Some drivers are already installing aftermarket forward-facing cameras: “i installed my own front camera,…as per driving .ca article with loraine,…should be standard on large vehicles,…;0” – @dodge73727961

Ed feels his factory-installed camera makes his pickup truck safer for pedestrians than certain crossovers, “I love the 360° camera on my F150 for parking. My Murano has terrible forward visibility and would definitely benefit from some changes.”

However useful forward-facing cameras might be, they are a new technology, so they add to the overall cost of vehicles, and not everyone trusts them to be reliable:

“I think a front facing camera is going to be more of a nuisance then anything else, having your infotainment blank out while your in the middle of doing something is going to create more distraction and fuss then having big blind spots because your attention is now shifted away…Front parking or sonar sensors would be a much more reliable and less invasive solution but the best solution is for manufacturers to not make such obnoxiously large cars, and for American consumers to stop placing priority on how “mean” a car looks and more on its usefulness.”

– Gabapentin Gyal

Gabapentin is not alone: Young’s Modulus agreed, “More tech is not the answer. Simply cars, lighten them, and make them smaller”

“These [cameras] are already a thing. But massive cars are an epidemic and not everyone looks at cameras. The only way to solve this issue completely is to get rid of unnecessary massive vehicles. They aren’t safe for the driver or pedestrians.” – Maylise Olson

Even if cameras or parking sensors increase visibility, visibility isn’t the only problem caused by tall hoods. Levi Betz made an excellent point, “It’s not just about visibility, it’s also about hood height and the damage that does to a pedestrian.” The IIHS findings are because a pedestrian has a chance to roll up onto the hood of a low car. But they are much more likely to be struck in the head and roll under a tall truck with a high hood. This dramatically increases the chances of pedestrians–especially little ones–dying during a collision.

“Just make dangerously tall hoods with big blindspots in the front of the vehicle illegal. This bloated truck trend has gotten ridiculous and trucks don’t need that giant 6 foot view blocking hood to do their job…I owned a 2002 Tundra. The hood was tall, but nothing like the current generation Tundra/ GM/ Ford/ Ram. Current generation is like pushing a cliff face around town. They don’t need to be 6+ foot tall.”

– O G R E

Other users agreed with them. Rivers said, “This is the real solution… No tech needed… Make cars smaller.” Gabapentin Gyal concluded, “There we go, cameras are a Bandaid and expensive…”

Bloated A-Pillars are a complex problem

The interior of a 2025 Ram 1500 pickup truck with A-Pillar limiting visibility
2025 Ram 1500 Tungsten interior | Stellantis

Here’s a puzzling statistic: the chances of a fatal intersection crash involving a left-hand turn are four times higher for trucks.

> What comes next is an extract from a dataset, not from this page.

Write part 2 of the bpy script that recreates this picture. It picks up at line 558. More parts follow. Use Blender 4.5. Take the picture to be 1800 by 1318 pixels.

The answer may be the bloated A-Pillars between the windshield and front windows of modern pickup trucks. The pillar closest to the driver’s face creates a blindspot big enough to hide pedestrians.

When I asked Twitter how to solve the problem, MinisterofDOOM said, “There has to be a way to move the curtain airbags somewhere less obstructive.” So I did some research and found that the side curtain airbags usually deploy from above the windows, not the meat of the A-Pillar. The bloated pillars are due to structural issues.

Buckwheat said, “I like my bloated A pillars. Way stronger than the ones on my 90 Dodge.” Preference aside, why are A-Pillars so much bigger?

Jonathan Peterson weighed in: “Roof has to support the weight of the vehicle in case of a rollover. As heavy as cars are now, they’ll never shrink again.” Jil McIntosh is more hopeful vehicles will get smaller: “Reducing needless vehicle height and bulk would be a better idea than adding more technology.”

Even if vehicles of a given segment don’t shrink, drivers may opt for smaller segments (such as trading that SUV in for a wagon). In the electric era, this choice could offer a ton more range. But this may pose another issue.

A vertical A-Pillar, such as the one supporting the windshield on Buckwheat’s 1990 Dodge Ram, does not have to be particularly beefy. Its vertical orientation means that it can easily support the vehicle incase of a rollover. A modern Ram has a slanted windshield to improve aerodynamics. This orientation means that the A-Pillar must be much larger to support the same weight. Electric cars will remain as aerodynamic as possible to maximize range.

Mack Murphy suggested “Blind spot monitoring for A pillars.” We’ll have to wait and see how such a feature would even work and spot pedestrians. But considering the number of deaths, I hope automakers come up with something soon.